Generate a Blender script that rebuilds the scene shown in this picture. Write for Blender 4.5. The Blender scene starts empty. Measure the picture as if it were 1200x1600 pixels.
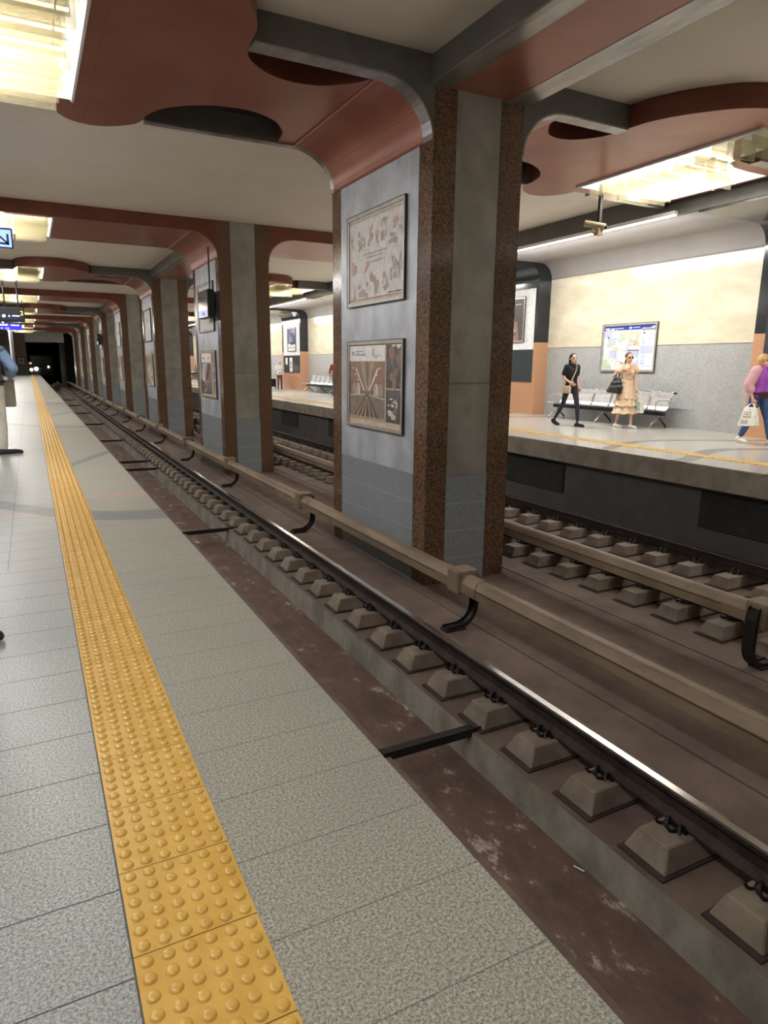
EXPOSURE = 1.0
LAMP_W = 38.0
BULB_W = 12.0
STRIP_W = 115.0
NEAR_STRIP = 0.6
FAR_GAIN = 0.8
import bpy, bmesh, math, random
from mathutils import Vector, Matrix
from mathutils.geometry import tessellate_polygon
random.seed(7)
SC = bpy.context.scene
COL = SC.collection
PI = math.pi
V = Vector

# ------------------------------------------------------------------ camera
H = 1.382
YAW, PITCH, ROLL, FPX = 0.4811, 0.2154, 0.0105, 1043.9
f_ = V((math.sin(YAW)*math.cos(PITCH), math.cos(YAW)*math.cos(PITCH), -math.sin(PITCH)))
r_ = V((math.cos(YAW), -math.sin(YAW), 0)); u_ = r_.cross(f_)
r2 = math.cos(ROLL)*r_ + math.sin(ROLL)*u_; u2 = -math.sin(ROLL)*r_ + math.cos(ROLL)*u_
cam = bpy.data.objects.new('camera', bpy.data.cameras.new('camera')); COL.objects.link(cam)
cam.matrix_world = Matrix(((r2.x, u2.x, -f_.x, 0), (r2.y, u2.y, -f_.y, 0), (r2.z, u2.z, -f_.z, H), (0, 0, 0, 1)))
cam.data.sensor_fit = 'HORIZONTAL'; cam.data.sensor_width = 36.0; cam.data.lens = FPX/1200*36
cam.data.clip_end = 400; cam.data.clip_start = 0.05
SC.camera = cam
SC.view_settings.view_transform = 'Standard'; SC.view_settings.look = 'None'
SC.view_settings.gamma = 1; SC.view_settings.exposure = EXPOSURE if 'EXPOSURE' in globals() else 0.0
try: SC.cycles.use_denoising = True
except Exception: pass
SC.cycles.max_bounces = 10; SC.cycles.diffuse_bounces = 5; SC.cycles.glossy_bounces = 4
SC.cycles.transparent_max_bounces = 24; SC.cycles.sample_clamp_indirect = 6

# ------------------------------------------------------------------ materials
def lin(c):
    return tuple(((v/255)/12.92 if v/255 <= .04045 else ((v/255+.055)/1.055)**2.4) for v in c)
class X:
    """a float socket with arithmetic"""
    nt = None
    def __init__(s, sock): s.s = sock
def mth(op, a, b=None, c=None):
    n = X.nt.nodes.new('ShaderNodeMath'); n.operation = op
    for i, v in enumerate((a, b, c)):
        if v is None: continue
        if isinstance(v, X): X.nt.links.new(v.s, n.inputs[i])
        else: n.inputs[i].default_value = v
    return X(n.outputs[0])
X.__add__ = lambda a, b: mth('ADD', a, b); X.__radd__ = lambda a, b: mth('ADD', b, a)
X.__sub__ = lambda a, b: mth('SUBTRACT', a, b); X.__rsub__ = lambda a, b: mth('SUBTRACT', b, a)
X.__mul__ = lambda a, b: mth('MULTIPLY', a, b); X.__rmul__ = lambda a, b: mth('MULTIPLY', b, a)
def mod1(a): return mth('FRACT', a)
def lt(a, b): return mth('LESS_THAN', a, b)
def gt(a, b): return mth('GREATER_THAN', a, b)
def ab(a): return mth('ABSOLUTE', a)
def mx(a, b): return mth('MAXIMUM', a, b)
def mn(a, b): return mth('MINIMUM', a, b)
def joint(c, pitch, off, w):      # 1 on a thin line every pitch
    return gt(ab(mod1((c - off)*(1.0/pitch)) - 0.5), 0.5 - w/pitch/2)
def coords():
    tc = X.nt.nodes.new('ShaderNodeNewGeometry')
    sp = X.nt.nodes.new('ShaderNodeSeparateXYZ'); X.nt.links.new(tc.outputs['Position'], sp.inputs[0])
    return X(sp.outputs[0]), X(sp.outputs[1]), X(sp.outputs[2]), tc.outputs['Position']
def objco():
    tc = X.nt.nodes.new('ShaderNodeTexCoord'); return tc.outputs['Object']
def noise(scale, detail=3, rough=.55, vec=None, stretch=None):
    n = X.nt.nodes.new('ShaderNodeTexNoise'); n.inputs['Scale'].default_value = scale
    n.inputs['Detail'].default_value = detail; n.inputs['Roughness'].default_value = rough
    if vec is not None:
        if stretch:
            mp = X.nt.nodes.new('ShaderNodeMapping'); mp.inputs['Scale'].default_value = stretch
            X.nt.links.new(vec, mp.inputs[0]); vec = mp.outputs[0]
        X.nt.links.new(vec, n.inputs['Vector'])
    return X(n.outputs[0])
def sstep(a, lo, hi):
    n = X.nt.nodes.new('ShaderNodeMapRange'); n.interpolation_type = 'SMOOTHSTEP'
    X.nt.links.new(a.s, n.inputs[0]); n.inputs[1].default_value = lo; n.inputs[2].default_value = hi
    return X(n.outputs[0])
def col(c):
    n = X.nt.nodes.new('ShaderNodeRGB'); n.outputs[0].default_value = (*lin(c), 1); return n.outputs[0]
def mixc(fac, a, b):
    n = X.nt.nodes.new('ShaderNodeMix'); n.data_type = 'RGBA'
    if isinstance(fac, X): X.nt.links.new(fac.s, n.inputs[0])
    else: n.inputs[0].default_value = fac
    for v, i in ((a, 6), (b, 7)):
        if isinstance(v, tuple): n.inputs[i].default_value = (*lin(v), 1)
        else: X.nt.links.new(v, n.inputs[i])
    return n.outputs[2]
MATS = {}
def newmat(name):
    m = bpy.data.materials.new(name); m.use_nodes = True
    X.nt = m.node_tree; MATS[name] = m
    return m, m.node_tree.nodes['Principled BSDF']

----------

**WHAT YOU HAVE TO DO**
Identify and copy lines that hold the string "scene".

**FULL SOLUTION**
Generate a Blender script that rebuilds the scene shown in this picture. Write for Blender 4.5. The Blender scene starts empty. Measure the picture as if it were 1200x1600 pixels.
SC = bpy.context.scene